==== Data extract ====

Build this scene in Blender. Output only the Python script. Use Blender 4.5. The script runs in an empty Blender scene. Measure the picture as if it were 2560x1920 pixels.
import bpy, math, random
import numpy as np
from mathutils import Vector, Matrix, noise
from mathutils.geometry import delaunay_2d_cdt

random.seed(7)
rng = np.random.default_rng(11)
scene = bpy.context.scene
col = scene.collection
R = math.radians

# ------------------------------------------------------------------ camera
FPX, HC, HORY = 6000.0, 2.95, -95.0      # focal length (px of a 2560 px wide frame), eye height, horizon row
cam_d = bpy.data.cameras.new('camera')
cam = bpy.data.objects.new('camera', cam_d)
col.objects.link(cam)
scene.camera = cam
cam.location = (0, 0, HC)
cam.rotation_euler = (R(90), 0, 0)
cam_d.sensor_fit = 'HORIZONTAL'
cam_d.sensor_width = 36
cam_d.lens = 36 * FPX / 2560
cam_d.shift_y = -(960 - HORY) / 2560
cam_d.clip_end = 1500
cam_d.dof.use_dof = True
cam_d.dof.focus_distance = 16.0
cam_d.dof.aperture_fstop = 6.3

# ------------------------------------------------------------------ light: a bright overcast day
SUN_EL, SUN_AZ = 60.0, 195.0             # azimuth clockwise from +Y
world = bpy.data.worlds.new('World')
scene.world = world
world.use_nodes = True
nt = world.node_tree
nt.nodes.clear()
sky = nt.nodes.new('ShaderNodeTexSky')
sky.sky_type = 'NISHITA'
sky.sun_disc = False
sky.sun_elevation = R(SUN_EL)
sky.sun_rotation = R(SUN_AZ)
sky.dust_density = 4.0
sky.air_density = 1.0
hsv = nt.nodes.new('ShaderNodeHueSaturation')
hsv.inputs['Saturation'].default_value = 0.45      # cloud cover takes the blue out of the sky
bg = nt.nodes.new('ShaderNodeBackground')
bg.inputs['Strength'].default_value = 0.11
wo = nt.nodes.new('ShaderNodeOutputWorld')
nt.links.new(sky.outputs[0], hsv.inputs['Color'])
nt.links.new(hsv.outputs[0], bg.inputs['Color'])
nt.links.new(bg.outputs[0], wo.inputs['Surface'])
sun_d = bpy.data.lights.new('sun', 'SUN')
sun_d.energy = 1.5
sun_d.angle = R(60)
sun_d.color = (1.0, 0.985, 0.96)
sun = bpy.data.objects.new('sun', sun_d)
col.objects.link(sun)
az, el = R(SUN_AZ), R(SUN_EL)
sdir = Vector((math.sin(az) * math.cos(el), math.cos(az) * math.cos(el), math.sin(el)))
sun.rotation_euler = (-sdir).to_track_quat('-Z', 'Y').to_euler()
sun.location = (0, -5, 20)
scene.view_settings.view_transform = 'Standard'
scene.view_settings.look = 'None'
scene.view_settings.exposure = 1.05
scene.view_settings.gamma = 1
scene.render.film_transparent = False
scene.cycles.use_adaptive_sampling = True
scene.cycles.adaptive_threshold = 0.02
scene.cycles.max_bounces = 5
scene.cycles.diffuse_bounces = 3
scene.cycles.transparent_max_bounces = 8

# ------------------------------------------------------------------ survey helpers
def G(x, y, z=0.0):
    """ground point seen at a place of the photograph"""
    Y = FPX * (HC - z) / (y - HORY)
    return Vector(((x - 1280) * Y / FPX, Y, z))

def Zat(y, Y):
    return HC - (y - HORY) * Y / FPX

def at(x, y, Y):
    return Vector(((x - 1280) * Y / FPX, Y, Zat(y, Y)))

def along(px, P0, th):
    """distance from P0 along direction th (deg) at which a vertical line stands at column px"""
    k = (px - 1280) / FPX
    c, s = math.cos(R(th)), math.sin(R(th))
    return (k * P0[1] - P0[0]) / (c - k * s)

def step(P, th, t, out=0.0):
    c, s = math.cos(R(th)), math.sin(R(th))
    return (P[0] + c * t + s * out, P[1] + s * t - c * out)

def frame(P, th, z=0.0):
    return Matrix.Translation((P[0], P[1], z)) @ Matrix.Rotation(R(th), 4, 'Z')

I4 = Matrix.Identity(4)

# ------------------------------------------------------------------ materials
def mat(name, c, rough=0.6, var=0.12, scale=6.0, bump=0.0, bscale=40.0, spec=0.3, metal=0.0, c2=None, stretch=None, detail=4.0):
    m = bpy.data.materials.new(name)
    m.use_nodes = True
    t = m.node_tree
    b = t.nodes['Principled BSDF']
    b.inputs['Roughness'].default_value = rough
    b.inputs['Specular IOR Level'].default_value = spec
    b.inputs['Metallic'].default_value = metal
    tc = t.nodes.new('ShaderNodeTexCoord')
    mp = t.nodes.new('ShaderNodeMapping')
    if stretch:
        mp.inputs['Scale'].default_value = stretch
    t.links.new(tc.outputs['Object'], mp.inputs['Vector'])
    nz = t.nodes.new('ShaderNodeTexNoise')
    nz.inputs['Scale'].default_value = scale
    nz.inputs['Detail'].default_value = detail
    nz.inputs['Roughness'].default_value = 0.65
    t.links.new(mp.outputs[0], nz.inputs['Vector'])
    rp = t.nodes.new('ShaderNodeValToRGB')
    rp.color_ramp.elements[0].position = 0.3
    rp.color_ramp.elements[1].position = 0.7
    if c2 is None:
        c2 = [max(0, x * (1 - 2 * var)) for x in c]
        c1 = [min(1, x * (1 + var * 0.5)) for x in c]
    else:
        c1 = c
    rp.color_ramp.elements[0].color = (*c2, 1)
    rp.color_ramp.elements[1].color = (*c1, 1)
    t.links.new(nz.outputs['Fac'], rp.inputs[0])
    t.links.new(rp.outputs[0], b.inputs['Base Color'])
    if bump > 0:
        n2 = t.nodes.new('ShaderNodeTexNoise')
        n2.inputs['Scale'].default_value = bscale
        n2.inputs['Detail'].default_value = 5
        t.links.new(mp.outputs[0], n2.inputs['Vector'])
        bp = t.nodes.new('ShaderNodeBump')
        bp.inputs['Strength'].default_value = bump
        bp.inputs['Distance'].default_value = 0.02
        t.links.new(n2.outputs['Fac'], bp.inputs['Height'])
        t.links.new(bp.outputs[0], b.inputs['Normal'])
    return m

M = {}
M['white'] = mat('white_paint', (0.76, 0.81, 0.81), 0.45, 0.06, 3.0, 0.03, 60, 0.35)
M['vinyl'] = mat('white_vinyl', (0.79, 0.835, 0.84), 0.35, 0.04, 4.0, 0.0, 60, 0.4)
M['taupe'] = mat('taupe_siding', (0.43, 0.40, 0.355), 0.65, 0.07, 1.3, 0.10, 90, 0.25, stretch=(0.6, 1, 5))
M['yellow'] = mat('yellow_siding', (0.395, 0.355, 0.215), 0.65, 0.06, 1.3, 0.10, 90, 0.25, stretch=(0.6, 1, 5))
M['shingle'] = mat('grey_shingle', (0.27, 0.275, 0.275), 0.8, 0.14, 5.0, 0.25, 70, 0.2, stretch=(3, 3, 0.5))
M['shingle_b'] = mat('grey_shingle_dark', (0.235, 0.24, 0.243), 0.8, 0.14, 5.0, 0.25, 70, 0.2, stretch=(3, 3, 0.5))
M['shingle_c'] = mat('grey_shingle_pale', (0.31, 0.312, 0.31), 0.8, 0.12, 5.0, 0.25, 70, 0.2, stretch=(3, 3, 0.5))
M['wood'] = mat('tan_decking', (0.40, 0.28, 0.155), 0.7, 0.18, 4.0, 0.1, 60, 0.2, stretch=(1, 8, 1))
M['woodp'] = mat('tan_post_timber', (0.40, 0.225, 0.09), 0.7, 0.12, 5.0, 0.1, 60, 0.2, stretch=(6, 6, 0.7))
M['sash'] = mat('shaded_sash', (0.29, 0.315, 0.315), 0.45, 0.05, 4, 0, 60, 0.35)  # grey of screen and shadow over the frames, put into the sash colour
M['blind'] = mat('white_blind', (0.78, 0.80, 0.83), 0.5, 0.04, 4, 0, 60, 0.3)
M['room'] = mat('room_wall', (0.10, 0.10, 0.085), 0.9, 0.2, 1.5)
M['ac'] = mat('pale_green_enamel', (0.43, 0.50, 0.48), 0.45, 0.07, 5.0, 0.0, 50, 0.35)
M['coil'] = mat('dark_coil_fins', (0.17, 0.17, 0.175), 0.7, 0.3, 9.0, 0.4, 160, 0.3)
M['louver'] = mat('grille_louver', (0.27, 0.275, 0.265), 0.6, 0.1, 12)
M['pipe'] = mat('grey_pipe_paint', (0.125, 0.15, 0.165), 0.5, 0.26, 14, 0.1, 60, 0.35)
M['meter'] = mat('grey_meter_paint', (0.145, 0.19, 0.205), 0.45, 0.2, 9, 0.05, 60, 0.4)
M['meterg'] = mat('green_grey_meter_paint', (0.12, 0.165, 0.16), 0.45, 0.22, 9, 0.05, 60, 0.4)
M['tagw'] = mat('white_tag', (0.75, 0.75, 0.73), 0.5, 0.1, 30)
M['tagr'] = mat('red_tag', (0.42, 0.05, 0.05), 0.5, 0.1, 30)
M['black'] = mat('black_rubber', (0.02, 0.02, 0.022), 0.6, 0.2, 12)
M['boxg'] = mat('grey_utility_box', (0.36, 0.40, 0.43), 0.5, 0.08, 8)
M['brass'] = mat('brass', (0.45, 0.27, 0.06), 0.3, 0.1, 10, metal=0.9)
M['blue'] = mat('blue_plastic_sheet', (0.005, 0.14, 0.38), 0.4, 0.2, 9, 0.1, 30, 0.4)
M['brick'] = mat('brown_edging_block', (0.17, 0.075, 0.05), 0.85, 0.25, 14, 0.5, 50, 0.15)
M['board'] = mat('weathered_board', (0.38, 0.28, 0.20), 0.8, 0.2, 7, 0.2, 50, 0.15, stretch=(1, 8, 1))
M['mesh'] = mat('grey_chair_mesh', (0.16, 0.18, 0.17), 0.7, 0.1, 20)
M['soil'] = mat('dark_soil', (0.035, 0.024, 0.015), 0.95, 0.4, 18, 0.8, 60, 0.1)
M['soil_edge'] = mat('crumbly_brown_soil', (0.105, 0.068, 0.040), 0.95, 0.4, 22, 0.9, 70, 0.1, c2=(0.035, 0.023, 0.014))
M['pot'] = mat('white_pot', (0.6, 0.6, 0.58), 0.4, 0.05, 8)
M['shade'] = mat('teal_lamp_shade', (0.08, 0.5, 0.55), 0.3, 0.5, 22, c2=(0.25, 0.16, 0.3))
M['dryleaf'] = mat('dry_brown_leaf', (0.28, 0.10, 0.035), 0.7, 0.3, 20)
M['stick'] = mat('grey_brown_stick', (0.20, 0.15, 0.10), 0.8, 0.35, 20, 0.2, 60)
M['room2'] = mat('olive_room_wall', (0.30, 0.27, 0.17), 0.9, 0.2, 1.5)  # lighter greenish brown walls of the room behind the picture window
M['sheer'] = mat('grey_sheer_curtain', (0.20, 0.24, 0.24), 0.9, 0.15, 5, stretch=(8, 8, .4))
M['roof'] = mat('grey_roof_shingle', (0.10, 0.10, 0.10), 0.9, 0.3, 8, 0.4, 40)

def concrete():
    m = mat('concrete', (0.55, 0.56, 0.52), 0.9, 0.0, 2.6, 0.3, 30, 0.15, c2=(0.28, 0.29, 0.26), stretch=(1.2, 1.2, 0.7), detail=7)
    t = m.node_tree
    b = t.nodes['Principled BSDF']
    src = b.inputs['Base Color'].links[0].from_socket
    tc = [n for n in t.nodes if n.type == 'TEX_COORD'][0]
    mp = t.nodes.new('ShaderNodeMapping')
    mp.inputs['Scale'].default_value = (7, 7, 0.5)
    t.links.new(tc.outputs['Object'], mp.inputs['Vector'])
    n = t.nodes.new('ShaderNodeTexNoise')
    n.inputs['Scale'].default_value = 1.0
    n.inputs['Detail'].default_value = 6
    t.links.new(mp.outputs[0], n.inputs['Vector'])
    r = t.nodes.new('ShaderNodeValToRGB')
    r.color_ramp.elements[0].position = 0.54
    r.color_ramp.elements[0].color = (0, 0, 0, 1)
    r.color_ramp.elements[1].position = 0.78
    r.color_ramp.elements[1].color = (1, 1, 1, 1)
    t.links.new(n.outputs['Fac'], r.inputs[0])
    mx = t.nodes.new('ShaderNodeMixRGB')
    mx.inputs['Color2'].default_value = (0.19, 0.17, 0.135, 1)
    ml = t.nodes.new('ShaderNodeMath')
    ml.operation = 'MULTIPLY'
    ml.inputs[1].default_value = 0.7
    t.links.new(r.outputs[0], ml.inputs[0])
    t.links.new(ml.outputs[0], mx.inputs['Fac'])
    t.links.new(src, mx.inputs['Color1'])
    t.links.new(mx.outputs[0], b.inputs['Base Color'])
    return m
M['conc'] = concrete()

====

> Task requirements: Return exactly the lines from the beginning of the data above through the one containing "cam_d.dof.aperture_fstop = 6.3", please. Include both end lines and add nothing else.

> Result of the task:
Build this scene in Blender. Output only the Python script. Use Blender 4.5. The script runs in an empty Blender scene. Measure the picture as if it were 2560x1920 pixels.
import bpy, math, random
import numpy as np
from mathutils import Vector, Matrix, noise
from mathutils.geometry import delaunay_2d_cdt

random.seed(7)
rng = np.random.default_rng(11)
scene = bpy.context.scene
col = scene.collection
R = math.radians

# ------------------------------------------------------------------ camera
FPX, HC, HORY = 6000.0, 2.95, -95.0      # focal length (px of a 2560 px wide frame), eye height, horizon row
cam_d = bpy.data.cameras.new('camera')
cam = bpy.data.objects.new('camera', cam_d)
col.objects.link(cam)
scene.camera = cam
cam.location = (0, 0, HC)
cam.rotation_euler = (R(90), 0, 0)
cam_d.sensor_fit = 'HORIZONTAL'
cam_d.sensor_width = 36
cam_d.lens = 36 * FPX / 2560
cam_d.shift_y = -(960 - HORY) / 2560
cam_d.clip_end = 1500
cam_d.dof.use_dof = True
cam_d.dof.focus_distance = 16.0
cam_d.dof.aperture_fstop = 6.3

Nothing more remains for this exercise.